What's more, Schwartz's own argument for (1) is inconclusive. The central passage on which Schwartz bases his argument begins,

Now since in all gratuitous givings the primary reason of the giving is love, it is impossible for anyone, properly speaking, to lay claim to a gift, if he lack friendship.

[C]um autem in omnibus illis quae gratis dantur prima ratio dandi sit amor; impossibile est quod aliquis tale sibi debitum faciat, qui amicitia caret… (IV Sent. d. 15, q. 1, a. 3, sol. 4c, in Aquinas on Friendship, p. 135).

Schwartz attempts to argue from this claim of Aquinas's to (1). But Aquinas's claim here is about those things which are given gratuitously, i.e. about gifts; his claim is not about wages or other goods given in exchange. In this passage, Aquinas is discussing the conditions under which a human being has a just claim to receive something from God. Since Aquinas considers every good thing we have to be a gift from God, Aquinas's comments in the larger passage of which this quotation is a part might well be taken to imply that one human being never has a just claim to a gift from another human being, unless the two are friends. But nothing Aquinas says here suggests that the actions of a human being A never provide A with grounds to lay just claim to payment or recompense from another human being B, unless the two are friends. In making his argument from Aquinas's comments in IV Sent 15.1.3.4c to (1), Schwartz appears to make an invalid inference from a proposition about when an inferior can lay a just claim to a gift from a superior, to a proposition about when an inferior can lay a just claim to a reward or payment from a superior. Aquinas's actual statement about gifts is reformulated by Schwartz as a statement about "benefits" (135 and 136), and then taken to imply a conclusion about any just claim whatsoever: "the actions of the inferior do not lay just claims on the superior unless the inferior is a friend" (140). All that Aquinas's text would in fact warrant is the claim, "the actions of the inferior do not lay just claims to gifts from the superior, unless the inferior is a friend."

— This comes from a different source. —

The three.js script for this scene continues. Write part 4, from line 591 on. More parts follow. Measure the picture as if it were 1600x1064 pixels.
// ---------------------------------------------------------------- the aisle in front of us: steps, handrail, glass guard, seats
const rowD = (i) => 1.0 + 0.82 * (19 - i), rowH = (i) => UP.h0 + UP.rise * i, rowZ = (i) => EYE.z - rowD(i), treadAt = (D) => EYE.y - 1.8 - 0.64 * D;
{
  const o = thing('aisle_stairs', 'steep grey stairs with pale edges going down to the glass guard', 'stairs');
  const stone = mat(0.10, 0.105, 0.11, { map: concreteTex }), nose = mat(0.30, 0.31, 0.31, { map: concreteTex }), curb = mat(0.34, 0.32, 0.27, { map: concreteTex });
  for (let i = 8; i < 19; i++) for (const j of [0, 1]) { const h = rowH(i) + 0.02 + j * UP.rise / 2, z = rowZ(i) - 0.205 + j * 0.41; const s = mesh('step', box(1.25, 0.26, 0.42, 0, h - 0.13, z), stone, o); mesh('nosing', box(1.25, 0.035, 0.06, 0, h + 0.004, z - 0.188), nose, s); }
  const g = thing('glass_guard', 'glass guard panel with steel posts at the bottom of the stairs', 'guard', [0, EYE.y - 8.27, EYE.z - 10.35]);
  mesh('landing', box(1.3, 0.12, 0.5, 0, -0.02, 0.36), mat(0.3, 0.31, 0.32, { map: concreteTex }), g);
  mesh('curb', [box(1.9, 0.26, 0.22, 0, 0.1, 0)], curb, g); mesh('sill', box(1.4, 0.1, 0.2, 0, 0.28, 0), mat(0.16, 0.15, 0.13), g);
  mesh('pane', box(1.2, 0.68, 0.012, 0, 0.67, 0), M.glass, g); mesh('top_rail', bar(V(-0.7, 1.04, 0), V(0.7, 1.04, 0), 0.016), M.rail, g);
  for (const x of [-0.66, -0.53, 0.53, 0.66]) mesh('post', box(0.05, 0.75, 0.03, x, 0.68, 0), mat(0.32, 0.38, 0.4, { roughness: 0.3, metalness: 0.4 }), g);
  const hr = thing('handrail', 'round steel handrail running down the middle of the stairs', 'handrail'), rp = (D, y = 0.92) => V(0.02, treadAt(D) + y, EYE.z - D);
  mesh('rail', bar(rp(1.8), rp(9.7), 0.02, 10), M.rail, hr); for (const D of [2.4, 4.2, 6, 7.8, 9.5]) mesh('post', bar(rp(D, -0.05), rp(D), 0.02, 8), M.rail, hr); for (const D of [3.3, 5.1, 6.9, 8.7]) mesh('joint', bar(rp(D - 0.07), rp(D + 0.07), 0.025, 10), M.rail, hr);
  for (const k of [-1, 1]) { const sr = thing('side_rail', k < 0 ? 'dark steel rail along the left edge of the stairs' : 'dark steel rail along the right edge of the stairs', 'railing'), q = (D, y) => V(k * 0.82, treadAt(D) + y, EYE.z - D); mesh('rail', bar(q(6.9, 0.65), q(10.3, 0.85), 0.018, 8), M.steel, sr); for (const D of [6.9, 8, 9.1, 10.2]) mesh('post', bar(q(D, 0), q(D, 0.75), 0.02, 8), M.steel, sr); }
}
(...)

In addition to these larger issues, Aquinas on Friendship also contains a number of more minor errors and misleading statements about Aquinas's views. After Schwartz introduces Aquinas's distinction between two types of union that can obtain between lover and beloved (real union and a union of affection), Schwartz asserts that "Affective union consists in some sort of apprehension and can take two shapes" (26). But for Aquinas, affective union is love (see Summa theologiae I-II.28.1), and love is an act of an appetitive power; hence affective union is not an apprehension. What Aquinas actually implies, in the passage to which Schwartz refers, is that affective union proceeds from a certain sort of apprehension:

The other [type of union] is according to affection, and this union must be considered in relation to the preceding apprehension, since appetitive movement follows apprehension. Now, since love is twofold, namely love of concupiscence and love of friendship, each of these proceeds from a certain sort of apprehension of the oneness of the thing loved with the lover. (ST I-II.28.1c)

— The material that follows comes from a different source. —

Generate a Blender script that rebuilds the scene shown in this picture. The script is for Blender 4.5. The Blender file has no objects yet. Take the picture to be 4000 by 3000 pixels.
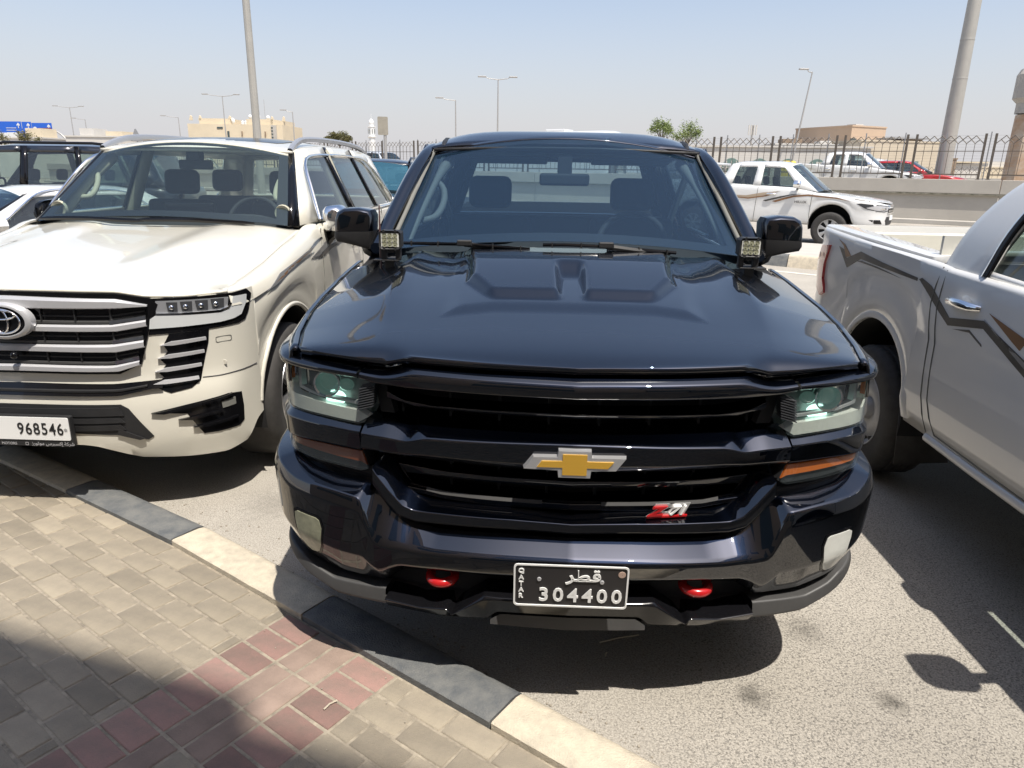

A second example, this time of a misleading statement: Schwartz writes that "Electio is the act of the rational appetite" (p. 9, footnote 34). What's misleading here is the claim that electio (choice) is the act of the rational appetite (i.e., the will), since Aquinas distinguishes between no less than six acts of the will: enjoyment (fruitio), intention (intentio), volition (voluntas), choice (electio), consent (consensus), and use (usus). (See ST I-II.11-16.) Small errors like these don't affect Schwartz's main arguments, but their presence does take something away from his work.

These criticisms notwithstanding, Schwartz has made a welcome contribution to the growing literature on Aquinas's ethics, and his book will be a good resource for those interested in Aquinas's views on friendship.